The park’s draft Environmental Impact Statement proposes four alternatives to the way things are now, including its shortest and least-expensive proposal, which is to do nothing. The rejected ideas include continuing the open-air trams, which wind along a narrow road through the trees and include recorded narration at a cost of about $25 per person. Another proposal is to build a parking lot and road leading to the Grizzly Giant.

The preferred alternative, which is expected to cost about $15 million, paid mostly by the nonprofit Yosemite Conservancy, would remove 115 parking spaces that now sit in the middle of the grove, something the park’s general management plan proposed as far back as 1980.

A new lot would be built two miles away from the grove, at the south entrance of Yosemite, where free shuttles would be provided. A trail would also be built from the entrance to the grove for those who prefer walking. Only motorists with disability placards would be allowed to drive up to the sequoias, where limited parking would be available near the Grizzly Giant.

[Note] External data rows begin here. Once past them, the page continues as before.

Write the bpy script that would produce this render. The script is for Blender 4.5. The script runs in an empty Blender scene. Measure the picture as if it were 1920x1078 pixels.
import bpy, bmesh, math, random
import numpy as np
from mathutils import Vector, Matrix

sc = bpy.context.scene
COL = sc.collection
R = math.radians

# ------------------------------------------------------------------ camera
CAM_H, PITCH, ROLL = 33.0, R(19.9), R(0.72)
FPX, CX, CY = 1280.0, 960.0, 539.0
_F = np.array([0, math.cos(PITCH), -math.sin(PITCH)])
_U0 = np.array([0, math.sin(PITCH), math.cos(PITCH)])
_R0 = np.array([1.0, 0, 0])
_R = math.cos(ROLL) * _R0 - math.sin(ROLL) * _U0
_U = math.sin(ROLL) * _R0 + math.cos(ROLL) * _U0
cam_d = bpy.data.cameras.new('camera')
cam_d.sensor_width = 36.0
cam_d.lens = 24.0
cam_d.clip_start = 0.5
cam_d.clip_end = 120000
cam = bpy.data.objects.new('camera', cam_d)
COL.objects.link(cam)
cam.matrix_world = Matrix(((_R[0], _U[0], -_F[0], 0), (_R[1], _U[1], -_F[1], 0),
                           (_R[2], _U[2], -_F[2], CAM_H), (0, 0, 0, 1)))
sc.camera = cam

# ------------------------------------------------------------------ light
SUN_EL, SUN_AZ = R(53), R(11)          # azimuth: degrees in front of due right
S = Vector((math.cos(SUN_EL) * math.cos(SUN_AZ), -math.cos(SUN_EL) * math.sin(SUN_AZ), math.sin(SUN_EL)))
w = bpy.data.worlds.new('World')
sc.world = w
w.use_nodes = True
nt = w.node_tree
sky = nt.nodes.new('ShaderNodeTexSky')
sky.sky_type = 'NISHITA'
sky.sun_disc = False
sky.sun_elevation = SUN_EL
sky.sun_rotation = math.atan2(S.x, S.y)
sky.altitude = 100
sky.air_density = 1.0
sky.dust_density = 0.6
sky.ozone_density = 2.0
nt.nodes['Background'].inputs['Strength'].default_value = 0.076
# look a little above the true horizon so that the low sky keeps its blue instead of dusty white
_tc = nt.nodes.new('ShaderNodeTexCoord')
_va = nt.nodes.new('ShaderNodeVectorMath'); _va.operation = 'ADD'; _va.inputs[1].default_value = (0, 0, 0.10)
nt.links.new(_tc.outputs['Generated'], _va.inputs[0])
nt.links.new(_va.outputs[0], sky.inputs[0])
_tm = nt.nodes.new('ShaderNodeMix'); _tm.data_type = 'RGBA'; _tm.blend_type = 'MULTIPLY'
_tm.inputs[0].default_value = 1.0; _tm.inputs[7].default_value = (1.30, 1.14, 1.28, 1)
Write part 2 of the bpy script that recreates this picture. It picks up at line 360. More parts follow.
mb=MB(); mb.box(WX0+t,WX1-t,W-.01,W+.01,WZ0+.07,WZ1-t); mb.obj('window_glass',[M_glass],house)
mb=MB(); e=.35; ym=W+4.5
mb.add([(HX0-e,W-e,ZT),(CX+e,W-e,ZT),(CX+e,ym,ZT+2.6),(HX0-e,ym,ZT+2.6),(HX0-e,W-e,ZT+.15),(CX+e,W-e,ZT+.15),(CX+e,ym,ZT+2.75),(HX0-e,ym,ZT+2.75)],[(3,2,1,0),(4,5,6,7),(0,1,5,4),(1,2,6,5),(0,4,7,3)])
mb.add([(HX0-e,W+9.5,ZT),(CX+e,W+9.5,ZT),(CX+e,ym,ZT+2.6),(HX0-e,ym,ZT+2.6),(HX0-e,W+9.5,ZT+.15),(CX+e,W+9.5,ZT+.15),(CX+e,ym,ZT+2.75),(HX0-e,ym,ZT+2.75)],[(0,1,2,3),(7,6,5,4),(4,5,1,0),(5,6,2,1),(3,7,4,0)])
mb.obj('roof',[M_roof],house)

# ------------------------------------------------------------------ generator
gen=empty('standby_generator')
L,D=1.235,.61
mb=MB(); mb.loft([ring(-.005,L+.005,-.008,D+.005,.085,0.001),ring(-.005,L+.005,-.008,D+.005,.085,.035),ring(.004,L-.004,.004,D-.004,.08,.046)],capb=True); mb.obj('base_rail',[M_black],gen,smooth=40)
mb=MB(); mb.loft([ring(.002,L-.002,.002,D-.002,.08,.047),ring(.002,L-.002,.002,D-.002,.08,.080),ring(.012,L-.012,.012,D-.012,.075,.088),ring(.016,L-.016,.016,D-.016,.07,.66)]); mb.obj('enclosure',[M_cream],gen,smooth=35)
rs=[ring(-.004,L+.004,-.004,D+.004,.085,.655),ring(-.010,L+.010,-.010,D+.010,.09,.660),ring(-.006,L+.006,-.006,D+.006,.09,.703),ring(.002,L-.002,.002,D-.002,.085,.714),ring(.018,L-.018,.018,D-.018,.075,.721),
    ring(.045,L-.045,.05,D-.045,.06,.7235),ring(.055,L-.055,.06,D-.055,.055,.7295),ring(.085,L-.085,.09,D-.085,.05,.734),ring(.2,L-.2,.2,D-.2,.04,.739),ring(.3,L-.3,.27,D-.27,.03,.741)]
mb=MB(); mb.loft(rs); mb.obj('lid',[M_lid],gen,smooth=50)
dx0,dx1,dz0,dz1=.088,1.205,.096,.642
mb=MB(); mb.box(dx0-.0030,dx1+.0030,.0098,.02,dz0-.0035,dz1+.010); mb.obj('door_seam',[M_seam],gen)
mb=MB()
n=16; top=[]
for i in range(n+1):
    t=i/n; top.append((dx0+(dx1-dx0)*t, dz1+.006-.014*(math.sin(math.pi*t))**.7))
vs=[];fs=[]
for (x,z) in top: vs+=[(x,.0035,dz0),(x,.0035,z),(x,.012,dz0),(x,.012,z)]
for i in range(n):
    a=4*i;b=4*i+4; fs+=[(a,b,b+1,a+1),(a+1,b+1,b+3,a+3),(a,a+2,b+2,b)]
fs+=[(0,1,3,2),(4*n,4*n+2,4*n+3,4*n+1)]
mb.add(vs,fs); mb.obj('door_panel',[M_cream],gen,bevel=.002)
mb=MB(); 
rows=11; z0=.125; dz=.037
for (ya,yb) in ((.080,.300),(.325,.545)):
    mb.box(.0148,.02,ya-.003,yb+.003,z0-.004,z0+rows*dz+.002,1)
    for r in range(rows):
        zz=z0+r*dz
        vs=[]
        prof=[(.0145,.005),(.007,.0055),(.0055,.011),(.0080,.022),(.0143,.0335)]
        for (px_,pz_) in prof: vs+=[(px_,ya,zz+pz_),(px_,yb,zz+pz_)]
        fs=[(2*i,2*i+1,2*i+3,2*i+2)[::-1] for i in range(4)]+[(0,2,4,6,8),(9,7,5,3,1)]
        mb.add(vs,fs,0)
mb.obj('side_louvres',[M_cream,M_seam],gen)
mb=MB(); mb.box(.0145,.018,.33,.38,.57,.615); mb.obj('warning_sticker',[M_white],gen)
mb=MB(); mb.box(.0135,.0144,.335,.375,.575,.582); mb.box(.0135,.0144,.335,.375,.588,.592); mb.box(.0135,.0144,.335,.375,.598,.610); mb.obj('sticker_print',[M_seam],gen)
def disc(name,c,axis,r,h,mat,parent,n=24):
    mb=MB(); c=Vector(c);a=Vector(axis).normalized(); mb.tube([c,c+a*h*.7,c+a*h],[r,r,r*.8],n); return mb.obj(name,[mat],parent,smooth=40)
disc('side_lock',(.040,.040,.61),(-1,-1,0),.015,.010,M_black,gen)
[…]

Native vegetation would be planted, a boardwalk trail would be built and a half-mile handicap- accessible loop trail would be built through the lower grove.

“What we would like to do is restore wetlands and hydrology and soils within the grove so that the trees can regenerate,” Beatty said. “By removing some of the infrastructure, we are opening up more giant sequoia habitat … and providing trails for people to walk on so they are not damaging the roots of the trees.”

Assuming all goes as planned, groundbreaking will begin in 2014, the 150-year anniversary of the date the grove was preserved by the Yosemite Grant, which was signed by President Lincoln in 1864, at the height of the Civil War.

“The Mariposa Grove is one of the icons of the park service,” said Beatty, who said she has yet to encounter opposition to the plan, which is an attempt to create a place “where people will have a more reverential experience.”